Dites-moi, M.F., comment pouvoir échapper à tous les pièges que nous tendent le démon, le monde et nos penchants ! Hélas ! si nous sommes seuls pour combattre, si nous n'avons pas quelqu'un de puissant pour nous aider, il est bien à craindre que jamais nous n'allions jusqu'au bout ! Et pour cela, que pouvons-nous trouver de plus puissant pour vaincre nos ennemis, sinon la sainte Vierge ? Si malheureux que nous soyons, M.F., nous avons cependant de grandes ressources. Écoutez saint Bernard (Homil. 2 super Missus est, 17) : « Mes enfants, êtes-vous tentés ? Appelez Marie à votre secours, et le tentateur disparaîtra. Elle est cette Vierge sans pareille qui a enfanté Celui qui a enchaîné le démon. Êtes-vous dans la peine ? Regardez Marie, elle est la consolatrice des affligés, elle est aussi mère de douleur, puisque sa vie n'a été qu'un abîme d'amertume. Êtes-vous attaqués par le démon d'impureté ? Jetez-vous aux pieds de Marie ; elle a trop à cœur de vous conserver cette belle vertu si agréable à son Fils. » Disons plus, M.F., avec l'aide de Marie, nous n'avons qu'à vouloir vaincre pour être sûrs d'être victorieux. Oh ! M.F., que nous sommes heureux d'avoir tant de moyens de faire notre salut, si nous savons en profiter. Hélas ! que d'âmes brûleraient maintenant en enfer, sans la protection de Marie !
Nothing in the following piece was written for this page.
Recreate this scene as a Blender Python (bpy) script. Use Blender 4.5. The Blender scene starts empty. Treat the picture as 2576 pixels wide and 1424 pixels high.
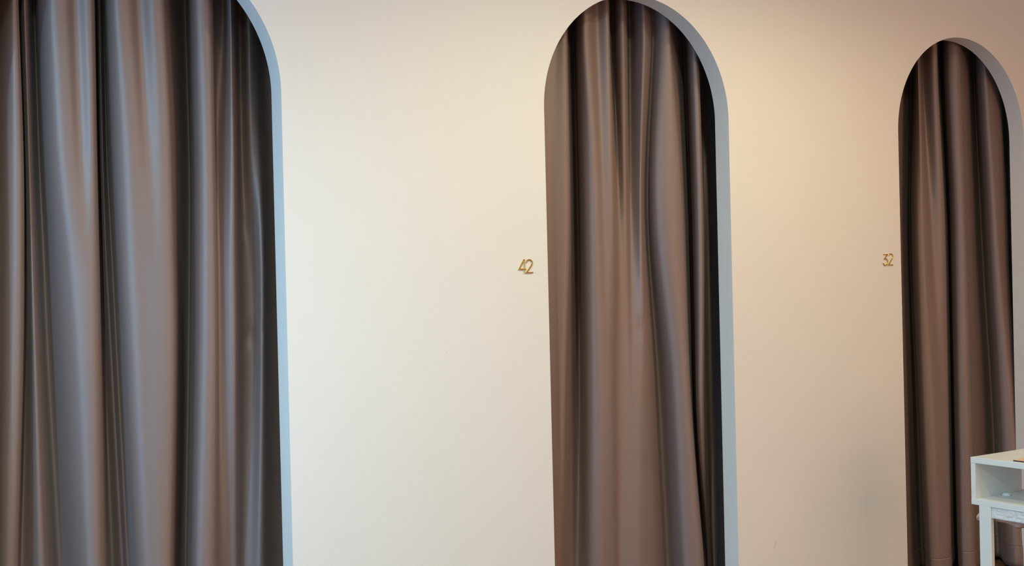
import bpy, bmesh, math, random
from mathutils import Vector, Matrix

random.seed(7)
C = bpy.context.scene.collection
W, H = 2576, 1424

# ------------------------------------------------------------------ camera
# world: X along the arched wall, Y into the wall (front face at y = 0), Z up, floor at 0
D = 3.7                      # camera to wall
F_PX = 3200.0
YAW, PITCH, ROLL = 0.5808, -0.0057, -0.0239
CAM_H = 1.30
fwd = Vector((math.sin(YAW)*math.cos(PITCH), math.cos(YAW)*math.cos(PITCH), math.sin(PITCH)))
rt0 = Vector((math.cos(YAW), -math.sin(YAW), 0.0))
up0 = rt0.cross(fwd)
cr, sr = math.cos(ROLL), math.sin(ROLL)
RT = cr*rt0 + sr*up0
UP = -sr*rt0 + cr*up0
CAM = Vector((0.0, -D, CAM_H))
_h = RT*(2565-W/2) - UP*(1419-H/2) + fwd*F_PX          # the far curtain's hem nearly touches the floor here
CAM_H = 0.014 - _h.z*(D+0.10)/_h.y
CAM.z = CAM_H

cam = bpy.data.cameras.new('camera')
cam.sensor_width = 36.0
cam.lens = 36.0*F_PX/W
cam.clip_start = 0.05
cam_o = bpy.data.objects.new('camera', cam)
M = Matrix((RT, UP, -fwd)).transposed().to_4x4()
M.translation = CAM
cam_o.matrix_world = M
C.objects.link(cam_o)
bpy.context.scene.camera = cam_o


def ray(px, py):
    return RT*(px-W/2) - UP*(py-H/2) + fwd*F_PX


def at(px, py, y):
    """point of the vertical plane Y = y behind a photograph pixel"""
    d = ray(px, py)
    return CAM + d*((y-CAM.y)/d.y)


def at_z(px, py, z):
    d = ray(px, py)
    return CAM + d*((z-CAM.z)/d.z)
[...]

2° Nous venons de voir, M.F., que pendant notre vie, mille dangers nous environnent pour nous perdre ; mais, en revanche, nous avons de grandes ressources pour nous aider à vaincre. Lorsque nous sortons de ce monde, nous allons rendre compte à Dieu de toutes nos œuvres. Ce moment est effrayant, puisqu'il décide de notre sort ou pour le ciel ou pour l'enfer, sans appel, sans espérance de jamais changer notre arrêt. Le démon, qui en connaît bien mieux que nous les dangers, redouble ses efforts pour nous tromper ; car, s'il peut nous gagner, il nous traîne aussitôt en enfer. C'est la pensée de ce terrible moment qui a porté tant de grands du monde à tout quitter, pour aller passer le reste de leur vie dans les larmes et les pénitences, et avoir ainsi quelque espérance à ce moment si redoutable au pécheur. Voyez un saint Hilarion (Citer sa vie), un saint Arsène (Citer...). Ah ! M.F., que sera-t-il de nous qui serons tout couverts de péchés, et qui n'aurons rien fait de bon ?...
Ce qui pourra cependant nous rassurer, c'est que, pendant que nous serons devant le tribunal de Jésus-Christ, un grand nombre d'âmes seront en prières, demandant grâce pour nous ; je dis plus, c'est la sainte Vierge elle-même qui présentera nos âmes à son Fils, notre juge. Oh ! M.F., quelle espérance pour nous dans ce moment terrible ! (Citer le trait de saint Jérôme devant le tribunal de Jésus-Christ).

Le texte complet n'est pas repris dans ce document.